Cuando conectamos con nuestra profundidad – que es la profundidad de Dios – comprenderemos las palabras de Jesús: “Dios es espíritu, y los que lo adoran deben hacerlo en espíritu y en verdad” (5, 24).
El Misterio indecible e innombrable que llamamos “Dios” es el Misterio de la Vida que nos envuelve, nos engendra, nos sostiene desde dentro. Es el Gran Respiro, el Gran Aliento.
No podemos objetivar, encerrar o manipular el Misterio. No es una Verdad mental y reducible a dogmas y conceptos. No es una Verdad que podamos poseer.
¡Qué gran conversión tenemos que hacer los cristianos y la iglesia!
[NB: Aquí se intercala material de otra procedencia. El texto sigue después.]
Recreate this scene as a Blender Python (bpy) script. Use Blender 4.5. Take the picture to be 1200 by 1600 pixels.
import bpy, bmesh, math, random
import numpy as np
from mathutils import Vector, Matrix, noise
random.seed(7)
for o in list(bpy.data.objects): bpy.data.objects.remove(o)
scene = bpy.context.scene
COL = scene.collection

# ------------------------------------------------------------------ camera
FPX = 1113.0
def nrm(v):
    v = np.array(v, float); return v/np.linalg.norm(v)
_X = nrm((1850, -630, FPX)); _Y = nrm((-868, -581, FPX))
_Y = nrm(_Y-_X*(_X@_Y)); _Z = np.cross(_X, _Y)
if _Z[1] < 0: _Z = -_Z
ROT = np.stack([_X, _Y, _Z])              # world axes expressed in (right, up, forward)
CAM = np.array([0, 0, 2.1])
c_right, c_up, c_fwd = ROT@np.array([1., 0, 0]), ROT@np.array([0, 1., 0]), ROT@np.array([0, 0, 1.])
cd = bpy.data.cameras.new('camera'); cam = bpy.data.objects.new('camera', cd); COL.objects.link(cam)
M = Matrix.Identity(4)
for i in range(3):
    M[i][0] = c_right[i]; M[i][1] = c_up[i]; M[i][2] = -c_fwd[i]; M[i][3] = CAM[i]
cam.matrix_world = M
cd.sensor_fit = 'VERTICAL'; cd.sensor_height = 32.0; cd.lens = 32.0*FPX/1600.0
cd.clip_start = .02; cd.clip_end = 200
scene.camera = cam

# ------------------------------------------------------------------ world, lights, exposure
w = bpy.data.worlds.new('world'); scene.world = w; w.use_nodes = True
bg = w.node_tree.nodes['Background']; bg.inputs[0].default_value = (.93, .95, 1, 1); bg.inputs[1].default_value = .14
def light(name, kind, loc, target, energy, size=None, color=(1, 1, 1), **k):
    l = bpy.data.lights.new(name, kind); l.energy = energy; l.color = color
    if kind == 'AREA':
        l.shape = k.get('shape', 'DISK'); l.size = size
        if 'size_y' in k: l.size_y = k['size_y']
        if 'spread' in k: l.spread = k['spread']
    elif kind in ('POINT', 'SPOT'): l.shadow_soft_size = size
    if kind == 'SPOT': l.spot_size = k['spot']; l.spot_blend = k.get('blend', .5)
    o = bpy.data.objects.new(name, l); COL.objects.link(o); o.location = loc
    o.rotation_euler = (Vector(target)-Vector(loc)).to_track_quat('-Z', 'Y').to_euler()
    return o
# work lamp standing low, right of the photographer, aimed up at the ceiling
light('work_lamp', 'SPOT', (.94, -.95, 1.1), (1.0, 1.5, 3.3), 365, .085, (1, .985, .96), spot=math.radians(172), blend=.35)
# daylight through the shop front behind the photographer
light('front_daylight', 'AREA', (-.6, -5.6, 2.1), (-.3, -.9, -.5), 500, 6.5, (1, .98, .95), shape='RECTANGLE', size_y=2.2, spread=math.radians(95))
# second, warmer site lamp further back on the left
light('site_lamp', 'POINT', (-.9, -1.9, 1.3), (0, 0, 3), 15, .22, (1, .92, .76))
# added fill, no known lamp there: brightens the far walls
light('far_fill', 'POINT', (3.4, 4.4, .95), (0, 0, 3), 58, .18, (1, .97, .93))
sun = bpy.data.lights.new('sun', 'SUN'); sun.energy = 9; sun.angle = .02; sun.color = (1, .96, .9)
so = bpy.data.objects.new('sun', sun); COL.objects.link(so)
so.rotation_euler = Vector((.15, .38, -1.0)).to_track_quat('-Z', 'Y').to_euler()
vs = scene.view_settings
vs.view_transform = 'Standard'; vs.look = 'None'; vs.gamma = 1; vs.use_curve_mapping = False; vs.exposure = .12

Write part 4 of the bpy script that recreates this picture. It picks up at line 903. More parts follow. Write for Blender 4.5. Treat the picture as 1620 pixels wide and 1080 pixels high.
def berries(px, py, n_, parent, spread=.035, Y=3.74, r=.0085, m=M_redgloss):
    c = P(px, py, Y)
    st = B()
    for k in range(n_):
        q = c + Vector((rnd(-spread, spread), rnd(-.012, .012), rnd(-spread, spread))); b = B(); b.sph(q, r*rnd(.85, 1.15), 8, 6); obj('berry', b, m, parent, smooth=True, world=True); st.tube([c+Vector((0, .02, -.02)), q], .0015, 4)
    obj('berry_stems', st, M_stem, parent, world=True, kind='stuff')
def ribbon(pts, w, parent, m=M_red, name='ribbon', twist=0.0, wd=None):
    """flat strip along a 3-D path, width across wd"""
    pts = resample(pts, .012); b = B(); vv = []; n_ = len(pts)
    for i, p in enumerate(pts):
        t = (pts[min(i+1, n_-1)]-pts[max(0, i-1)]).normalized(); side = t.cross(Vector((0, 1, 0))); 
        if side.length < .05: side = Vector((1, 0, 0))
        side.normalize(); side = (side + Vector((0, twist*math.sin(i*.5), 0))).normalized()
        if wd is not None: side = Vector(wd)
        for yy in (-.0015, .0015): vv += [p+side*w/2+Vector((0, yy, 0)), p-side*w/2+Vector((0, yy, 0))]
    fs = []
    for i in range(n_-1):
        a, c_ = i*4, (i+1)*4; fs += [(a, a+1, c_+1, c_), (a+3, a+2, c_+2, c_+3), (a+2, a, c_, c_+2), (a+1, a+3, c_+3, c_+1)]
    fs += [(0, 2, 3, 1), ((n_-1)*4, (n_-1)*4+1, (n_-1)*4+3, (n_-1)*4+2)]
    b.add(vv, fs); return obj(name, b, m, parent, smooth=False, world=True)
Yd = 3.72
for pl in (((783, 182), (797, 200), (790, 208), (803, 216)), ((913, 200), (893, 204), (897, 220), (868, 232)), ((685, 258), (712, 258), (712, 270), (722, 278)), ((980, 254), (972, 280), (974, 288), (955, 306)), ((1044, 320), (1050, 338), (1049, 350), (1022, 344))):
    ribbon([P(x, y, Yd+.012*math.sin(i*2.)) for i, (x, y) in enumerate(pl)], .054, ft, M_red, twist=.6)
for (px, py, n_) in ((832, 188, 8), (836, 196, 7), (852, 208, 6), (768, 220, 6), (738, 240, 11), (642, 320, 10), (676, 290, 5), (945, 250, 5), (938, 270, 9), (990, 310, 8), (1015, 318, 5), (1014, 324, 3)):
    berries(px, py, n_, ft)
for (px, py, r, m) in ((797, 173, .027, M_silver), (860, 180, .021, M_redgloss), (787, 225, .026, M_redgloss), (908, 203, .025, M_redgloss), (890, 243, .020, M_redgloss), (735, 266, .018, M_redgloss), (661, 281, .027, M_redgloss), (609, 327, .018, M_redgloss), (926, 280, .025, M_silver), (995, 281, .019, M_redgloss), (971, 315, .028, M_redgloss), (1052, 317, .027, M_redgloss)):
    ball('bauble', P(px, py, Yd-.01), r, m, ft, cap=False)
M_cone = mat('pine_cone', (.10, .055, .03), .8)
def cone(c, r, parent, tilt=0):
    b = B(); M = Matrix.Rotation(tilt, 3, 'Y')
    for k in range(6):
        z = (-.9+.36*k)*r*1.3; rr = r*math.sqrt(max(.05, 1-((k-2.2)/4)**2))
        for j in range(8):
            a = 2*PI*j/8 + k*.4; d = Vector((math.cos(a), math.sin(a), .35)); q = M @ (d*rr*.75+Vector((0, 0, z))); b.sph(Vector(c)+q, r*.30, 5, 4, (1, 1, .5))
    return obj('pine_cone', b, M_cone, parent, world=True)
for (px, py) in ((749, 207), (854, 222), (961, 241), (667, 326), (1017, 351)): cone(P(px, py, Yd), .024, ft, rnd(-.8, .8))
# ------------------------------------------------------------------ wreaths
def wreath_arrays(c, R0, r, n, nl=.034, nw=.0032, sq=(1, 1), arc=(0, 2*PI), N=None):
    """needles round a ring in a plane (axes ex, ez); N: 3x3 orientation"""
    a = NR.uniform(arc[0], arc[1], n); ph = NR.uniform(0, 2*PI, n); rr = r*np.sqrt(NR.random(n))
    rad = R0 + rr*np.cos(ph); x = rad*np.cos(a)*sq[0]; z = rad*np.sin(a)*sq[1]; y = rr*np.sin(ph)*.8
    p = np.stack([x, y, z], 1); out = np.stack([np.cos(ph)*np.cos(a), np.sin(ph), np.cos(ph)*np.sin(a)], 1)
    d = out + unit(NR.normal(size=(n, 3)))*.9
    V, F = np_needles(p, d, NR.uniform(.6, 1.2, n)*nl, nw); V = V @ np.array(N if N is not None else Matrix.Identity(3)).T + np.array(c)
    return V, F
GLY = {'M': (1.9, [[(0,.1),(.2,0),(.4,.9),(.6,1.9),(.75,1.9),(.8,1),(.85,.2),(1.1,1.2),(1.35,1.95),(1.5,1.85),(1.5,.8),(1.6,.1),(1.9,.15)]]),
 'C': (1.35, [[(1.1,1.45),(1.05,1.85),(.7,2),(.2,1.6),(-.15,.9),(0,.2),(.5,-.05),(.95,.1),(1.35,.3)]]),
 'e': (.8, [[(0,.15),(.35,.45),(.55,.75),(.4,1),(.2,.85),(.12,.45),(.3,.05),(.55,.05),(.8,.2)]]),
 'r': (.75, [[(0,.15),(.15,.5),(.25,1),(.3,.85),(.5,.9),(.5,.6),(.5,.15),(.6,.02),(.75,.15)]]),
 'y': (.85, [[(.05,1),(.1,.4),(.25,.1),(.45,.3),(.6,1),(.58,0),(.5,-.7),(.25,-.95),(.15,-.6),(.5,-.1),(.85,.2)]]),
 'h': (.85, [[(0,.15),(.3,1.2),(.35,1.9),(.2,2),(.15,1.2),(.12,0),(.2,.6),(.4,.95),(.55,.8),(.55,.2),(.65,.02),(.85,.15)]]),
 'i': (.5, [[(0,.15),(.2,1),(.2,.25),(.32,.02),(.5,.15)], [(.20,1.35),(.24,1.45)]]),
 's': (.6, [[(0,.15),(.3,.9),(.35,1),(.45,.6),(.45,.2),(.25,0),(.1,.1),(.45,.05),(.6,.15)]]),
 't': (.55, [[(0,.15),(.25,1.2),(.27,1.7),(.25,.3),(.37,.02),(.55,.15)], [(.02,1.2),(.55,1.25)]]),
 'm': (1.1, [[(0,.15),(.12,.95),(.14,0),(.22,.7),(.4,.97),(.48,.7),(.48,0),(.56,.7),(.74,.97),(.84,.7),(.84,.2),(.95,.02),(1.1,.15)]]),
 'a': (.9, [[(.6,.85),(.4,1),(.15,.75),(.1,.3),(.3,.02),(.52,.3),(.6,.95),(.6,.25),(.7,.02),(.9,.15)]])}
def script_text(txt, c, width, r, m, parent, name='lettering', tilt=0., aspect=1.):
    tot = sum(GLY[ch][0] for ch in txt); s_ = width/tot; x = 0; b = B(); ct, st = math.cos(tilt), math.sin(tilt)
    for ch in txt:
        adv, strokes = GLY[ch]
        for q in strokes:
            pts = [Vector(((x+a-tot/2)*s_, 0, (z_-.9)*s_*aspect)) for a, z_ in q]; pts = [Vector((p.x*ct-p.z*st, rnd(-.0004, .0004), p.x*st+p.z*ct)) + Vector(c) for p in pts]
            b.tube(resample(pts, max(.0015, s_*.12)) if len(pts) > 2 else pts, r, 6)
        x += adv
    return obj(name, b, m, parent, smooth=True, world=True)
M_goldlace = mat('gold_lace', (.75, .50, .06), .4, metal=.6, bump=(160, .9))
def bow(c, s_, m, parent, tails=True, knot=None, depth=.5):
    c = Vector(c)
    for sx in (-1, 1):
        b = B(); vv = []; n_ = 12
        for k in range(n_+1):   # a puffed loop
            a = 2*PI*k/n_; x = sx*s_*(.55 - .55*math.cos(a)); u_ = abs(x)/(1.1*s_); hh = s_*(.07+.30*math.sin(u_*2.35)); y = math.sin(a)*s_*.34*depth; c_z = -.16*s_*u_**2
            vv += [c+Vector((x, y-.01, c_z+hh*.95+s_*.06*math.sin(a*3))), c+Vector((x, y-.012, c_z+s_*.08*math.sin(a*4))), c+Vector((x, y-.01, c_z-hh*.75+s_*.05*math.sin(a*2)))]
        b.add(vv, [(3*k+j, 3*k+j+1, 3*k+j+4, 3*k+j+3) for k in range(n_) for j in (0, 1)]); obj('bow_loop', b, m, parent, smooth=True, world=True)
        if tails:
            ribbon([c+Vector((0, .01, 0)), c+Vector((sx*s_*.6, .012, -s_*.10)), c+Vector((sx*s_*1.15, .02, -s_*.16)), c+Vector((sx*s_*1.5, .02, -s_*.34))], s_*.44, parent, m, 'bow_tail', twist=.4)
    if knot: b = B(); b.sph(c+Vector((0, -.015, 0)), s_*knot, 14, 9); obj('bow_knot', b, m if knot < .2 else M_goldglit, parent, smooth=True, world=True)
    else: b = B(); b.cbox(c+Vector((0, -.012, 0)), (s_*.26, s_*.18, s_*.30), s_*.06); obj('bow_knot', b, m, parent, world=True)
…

El Misterio invisible es justamente Espíritu. El Espíritu es como el viento: imprevisible, invisible, libre y no manipulable. Debemos también estar atentos a no encerrar el Misterio en la sola categoria de “Espíritu” y no perder su carácter simbolico.
Las palabras – todas las palabras – son simples indicadores de Eso que nos supera y que no podemos decir. También Espíritu.
Adorar al Misterio en Espíritu y verdad entonces puede significar estar totalmente abiertos y disponibles a la Vida y ser fieles a nosotros mismos.
La única verdad vivible y razonable es la fidelidad a uno mismo. No hay otra. Claro: escuchando, compartiendo, dejandonos guiar e iluminar por los que consideramos maestros, amigos, pastores.
Pero al fin hay que llegar a la propia verdad y a la propia fidelidad. Ahí se juega todo.
La conciencia personal que habita nuestra interioridad es también la voz del Misterio inefable. Como ya decía el beato Cardenal Newman (1801 – 1890): “la conciencia es el primero de todos los vicarios de Cristo” (citado en el catecismo de la iglesia catolica n. 1778).
Cuando aprendemos a ser fieles a nosotros mismos descubriremos que es la misma fidelidad al Amor que nos habita, al Gran Respiro.